I just changed a lot of passwords. I hope I can remember them later. I also set a switch that requires that all comments be approved before they go live. Alas, this is likely more an inconvenience to legit comment traffic, as the evil robot has already proven capable of emulating me and giving permission.

I also spastically updated all my wordpress plugins (I do this fairly often anyway) — including, perhaps significantly or not, the one that passes comments between here and Facebook. Later, going back, I see nothing in that plugin’s update info to the tune of “closed egregious spam hole.” But the attack vector seems to be through my Facebook identities. It may be that the conduit trusted the origin of the messages too much.

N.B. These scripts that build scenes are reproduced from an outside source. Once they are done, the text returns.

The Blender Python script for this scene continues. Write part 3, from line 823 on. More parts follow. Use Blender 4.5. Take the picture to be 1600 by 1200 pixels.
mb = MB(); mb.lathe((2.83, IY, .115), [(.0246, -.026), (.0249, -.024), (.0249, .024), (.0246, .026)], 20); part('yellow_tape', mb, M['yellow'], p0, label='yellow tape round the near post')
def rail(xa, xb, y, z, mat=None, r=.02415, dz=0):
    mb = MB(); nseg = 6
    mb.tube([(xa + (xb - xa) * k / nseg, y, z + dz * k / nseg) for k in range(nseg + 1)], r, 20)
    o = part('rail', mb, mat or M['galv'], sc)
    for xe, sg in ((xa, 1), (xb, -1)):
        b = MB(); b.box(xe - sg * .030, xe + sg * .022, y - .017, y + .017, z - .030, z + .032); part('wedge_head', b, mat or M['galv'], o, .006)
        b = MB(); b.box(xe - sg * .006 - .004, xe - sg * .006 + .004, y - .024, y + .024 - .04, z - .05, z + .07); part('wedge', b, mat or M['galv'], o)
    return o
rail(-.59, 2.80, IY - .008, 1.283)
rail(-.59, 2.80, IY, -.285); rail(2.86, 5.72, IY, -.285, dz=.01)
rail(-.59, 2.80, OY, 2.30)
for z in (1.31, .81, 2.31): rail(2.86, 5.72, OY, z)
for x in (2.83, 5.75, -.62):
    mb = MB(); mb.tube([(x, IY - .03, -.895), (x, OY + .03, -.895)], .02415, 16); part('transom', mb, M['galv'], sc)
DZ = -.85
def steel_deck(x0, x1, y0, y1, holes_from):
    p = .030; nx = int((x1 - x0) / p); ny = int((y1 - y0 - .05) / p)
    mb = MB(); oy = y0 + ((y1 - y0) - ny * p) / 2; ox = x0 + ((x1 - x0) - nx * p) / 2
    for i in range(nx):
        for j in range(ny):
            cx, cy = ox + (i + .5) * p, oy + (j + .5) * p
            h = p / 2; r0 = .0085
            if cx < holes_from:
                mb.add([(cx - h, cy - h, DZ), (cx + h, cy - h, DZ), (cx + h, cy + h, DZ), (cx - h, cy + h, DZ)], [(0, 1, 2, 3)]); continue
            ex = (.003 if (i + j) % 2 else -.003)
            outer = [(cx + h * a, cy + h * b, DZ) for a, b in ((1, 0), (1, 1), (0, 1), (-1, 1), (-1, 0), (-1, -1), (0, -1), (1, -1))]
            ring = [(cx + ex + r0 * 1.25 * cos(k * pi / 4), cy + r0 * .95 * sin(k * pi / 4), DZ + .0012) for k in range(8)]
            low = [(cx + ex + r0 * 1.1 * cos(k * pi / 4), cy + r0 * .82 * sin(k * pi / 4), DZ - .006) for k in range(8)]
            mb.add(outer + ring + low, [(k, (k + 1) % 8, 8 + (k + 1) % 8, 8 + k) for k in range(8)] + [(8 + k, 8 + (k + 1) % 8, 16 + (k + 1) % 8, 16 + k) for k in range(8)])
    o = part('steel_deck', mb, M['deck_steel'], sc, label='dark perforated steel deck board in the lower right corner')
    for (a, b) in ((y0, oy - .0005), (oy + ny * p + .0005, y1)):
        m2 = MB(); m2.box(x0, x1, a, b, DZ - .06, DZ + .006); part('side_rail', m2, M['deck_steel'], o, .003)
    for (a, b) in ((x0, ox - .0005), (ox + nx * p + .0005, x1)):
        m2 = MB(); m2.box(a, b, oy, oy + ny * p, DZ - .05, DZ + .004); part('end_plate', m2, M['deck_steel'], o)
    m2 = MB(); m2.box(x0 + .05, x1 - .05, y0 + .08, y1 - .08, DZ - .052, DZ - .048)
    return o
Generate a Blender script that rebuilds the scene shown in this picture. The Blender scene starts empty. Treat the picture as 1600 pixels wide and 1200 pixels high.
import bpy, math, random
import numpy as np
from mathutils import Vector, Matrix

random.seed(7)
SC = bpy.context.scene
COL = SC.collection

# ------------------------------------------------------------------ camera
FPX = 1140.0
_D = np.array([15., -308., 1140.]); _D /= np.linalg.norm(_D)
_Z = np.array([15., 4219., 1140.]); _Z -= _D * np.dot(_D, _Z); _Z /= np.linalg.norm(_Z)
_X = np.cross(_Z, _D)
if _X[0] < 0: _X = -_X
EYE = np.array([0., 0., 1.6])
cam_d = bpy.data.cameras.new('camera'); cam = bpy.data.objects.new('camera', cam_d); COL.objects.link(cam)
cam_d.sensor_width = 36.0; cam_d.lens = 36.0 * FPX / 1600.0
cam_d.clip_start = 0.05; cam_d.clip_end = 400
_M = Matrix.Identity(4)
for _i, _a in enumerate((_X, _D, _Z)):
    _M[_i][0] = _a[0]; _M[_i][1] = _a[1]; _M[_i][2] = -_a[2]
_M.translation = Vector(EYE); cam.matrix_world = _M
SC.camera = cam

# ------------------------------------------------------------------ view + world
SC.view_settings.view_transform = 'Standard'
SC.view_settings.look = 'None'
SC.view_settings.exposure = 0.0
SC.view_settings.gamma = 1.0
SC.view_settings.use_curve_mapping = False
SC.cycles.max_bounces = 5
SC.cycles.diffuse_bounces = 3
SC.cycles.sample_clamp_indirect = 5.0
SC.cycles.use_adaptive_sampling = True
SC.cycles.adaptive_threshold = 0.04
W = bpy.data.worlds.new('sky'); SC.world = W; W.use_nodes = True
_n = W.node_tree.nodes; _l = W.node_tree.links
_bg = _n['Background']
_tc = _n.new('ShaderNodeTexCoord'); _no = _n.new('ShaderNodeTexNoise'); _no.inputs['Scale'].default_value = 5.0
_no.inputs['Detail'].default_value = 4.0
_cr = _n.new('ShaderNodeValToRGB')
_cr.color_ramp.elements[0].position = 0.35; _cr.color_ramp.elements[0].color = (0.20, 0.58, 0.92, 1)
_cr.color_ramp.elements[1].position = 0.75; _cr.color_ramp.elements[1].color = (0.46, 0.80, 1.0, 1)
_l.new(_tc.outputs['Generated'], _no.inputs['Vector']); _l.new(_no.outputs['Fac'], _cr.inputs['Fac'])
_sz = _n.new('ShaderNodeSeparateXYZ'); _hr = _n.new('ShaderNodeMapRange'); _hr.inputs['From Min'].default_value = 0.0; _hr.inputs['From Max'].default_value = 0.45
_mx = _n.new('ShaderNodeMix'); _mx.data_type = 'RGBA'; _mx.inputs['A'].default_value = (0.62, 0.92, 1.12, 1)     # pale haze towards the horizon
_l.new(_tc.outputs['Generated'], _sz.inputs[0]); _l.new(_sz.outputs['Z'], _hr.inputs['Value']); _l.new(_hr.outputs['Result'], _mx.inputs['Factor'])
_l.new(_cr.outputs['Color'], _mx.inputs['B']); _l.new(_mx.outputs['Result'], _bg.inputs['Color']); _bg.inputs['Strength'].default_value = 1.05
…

So now I wait and watch, and your comments will take a little longer to reach the page. Hopefully I can loosen things up soon.

Oops

The first time you use sudo on a UNIX/Linux/FreeBSD computer, it gives you a warning. The warning is brief and says (more or less), “don’t ever forget that using this command gives you the power to really f— things up.”

So today I meant to type:

sudo chown -R Jerry:admin .

But instead I typed:

sudo chown -R Jerry:admin /

The first command says, “change the owner of every file and folder in this directory and all subdirectories to Jerry.” That’s what I wanted to do. The second command? It does the same thing, but for every file and directory on the whole damn computer. I won’t go into the whole UNIXology of ownership; just take it from me that what I did could be very bad.

I stopped the process while it was still rampaging through my /Applications folder. I stared at the terminal window for a while, wondering if I was about to “nuke and pave” — wipe things clean and start over.

But wait! Part of Apple’s effort to bring *NIX to the masses is a tool specifically designed to go through all the files on your hard drive (particularly the /Applications folder) and fix ownership and permissions problems. I ran the utility, it fixed a bazillion issues, and, Turing willing, I’m A-OK.

Today I was glad my operating system came with training wheels.

1

Fingerprints

Tonight I created a new Google profile. The goal of the exercise is to increase my privacy by creating a separate Google account (with bogus information) so I can use the Google RSS service without dropping my pants. Not that I subscribe to anything particularly telling, but that’s my business. The answer: create a completely unique profile for only that purpose.

But, there’s a catch. There’s still a pretty good chance that the Goog (and all their pals) can still tell it’s me. They do this through fingerprinting.

Every time your browser asks for something over the Interwebs, it tells a little about itself. A lot of sites have little scripts they send your way that report back even more. It starts with screen resolution, the default colors for visited links, and a host of other little bits that, when put together, create a unique profile. Based on unprotected information, sophisticated sites can pin you down, even if you don’t (knowingly) volunteer information.

So tonight, before setting out to create a new Google account, I wanted to do something to prevent the Googlemind from figuring out that Arthur Kingman (not the name I used) was really me. It seemed like a pretty easy quest: I was looking for a plugin for my browser that would cause it to send slightly different information each time it made a request.

I found one (I think) — FireGlove for Firefox. I didn’t realize just how off Firefox I am until I was faced with the dilemma of using Firefox with this privacy plugin or using Opera naked. I never use Opera, so if I’m diligent and only use Opera in privacy mode when acting as my new alter ego it will be difficult for them to connect the dots. It’s inevitable, though, that at some point I will mess up.

It seems like there should be fingerprint randomizers for every browser. Maybe I’m just not looking in the right places. Anyone out there know where I might find one for any given browser?